The lines from the top of the material through the line with "rnd = random.Random(7)" are to be set down exactly. Leave the pictures out.

Information supplied -
______________________________
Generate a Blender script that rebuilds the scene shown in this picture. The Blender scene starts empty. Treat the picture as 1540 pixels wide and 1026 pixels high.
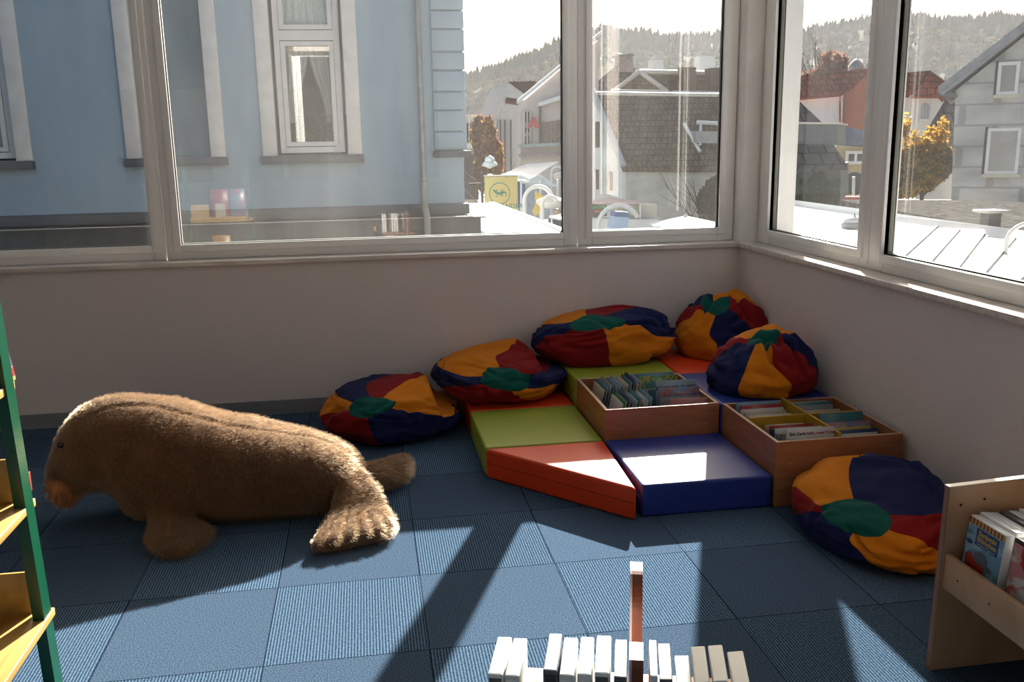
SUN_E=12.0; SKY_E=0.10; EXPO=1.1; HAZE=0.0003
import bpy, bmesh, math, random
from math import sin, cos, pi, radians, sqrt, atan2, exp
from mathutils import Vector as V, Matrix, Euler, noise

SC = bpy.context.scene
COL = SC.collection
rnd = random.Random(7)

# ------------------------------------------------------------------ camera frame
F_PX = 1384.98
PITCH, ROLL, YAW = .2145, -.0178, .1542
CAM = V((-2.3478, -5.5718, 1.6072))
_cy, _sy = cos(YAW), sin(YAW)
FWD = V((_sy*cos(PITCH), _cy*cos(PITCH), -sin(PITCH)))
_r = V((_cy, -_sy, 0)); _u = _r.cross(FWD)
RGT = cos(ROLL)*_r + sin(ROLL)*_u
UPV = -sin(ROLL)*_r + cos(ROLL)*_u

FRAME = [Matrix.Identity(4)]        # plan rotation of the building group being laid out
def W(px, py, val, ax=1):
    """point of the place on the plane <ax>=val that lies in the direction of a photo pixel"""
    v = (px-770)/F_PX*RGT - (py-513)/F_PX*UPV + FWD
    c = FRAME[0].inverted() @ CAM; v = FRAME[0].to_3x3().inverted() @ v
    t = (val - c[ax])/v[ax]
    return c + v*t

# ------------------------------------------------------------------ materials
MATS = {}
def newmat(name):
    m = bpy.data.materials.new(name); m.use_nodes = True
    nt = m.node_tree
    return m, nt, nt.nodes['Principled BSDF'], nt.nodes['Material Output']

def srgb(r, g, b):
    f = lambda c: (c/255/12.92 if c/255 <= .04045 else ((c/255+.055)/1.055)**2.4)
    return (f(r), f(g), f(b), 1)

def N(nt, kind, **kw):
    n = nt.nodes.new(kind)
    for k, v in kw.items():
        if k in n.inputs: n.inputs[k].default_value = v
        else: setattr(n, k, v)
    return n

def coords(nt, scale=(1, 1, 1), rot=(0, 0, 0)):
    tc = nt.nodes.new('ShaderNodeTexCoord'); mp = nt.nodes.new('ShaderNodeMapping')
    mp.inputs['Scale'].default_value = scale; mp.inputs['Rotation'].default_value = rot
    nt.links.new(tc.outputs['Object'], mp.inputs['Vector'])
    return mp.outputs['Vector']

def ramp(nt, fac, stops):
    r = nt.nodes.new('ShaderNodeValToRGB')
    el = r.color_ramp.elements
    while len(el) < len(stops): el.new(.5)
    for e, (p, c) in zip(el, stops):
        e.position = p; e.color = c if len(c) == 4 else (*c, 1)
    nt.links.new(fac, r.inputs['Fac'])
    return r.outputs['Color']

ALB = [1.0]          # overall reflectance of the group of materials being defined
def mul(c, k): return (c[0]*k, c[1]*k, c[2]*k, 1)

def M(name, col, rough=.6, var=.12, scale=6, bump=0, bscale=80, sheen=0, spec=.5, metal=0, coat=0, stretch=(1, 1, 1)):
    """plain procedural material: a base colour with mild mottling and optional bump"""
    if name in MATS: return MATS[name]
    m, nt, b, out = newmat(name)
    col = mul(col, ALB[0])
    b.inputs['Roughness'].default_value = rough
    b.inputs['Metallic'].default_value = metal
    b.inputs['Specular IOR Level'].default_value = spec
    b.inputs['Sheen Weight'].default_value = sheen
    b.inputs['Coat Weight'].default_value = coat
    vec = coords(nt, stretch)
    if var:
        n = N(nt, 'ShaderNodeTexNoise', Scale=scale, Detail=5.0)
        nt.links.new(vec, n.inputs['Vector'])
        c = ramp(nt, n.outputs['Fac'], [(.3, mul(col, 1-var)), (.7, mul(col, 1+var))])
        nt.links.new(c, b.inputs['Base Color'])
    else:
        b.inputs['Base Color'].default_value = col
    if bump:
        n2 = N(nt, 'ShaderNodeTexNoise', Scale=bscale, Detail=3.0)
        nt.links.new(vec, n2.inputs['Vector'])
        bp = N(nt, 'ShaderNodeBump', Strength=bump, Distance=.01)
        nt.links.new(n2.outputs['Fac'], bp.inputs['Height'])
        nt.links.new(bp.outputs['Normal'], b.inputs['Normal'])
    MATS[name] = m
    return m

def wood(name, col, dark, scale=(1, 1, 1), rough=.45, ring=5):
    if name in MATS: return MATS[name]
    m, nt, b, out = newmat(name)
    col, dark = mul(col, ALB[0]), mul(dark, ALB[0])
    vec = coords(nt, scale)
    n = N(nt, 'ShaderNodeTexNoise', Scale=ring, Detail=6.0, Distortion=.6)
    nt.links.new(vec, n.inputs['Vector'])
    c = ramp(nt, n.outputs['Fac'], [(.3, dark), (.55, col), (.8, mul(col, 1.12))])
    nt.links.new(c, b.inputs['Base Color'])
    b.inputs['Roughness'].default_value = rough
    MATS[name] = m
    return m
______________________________
Task output -
Generate a Blender script that rebuilds the scene shown in this picture. The Blender scene starts empty. Treat the picture as 1540 pixels wide and 1026 pixels high.
SUN_E=12.0; SKY_E=0.10; EXPO=1.1; HAZE=0.0003
import bpy, bmesh, math, random
from math import sin, cos, pi, radians, sqrt, atan2, exp
from mathutils import Vector as V, Matrix, Euler, noise

SC = bpy.context.scene
COL = SC.collection
rnd = random.Random(7)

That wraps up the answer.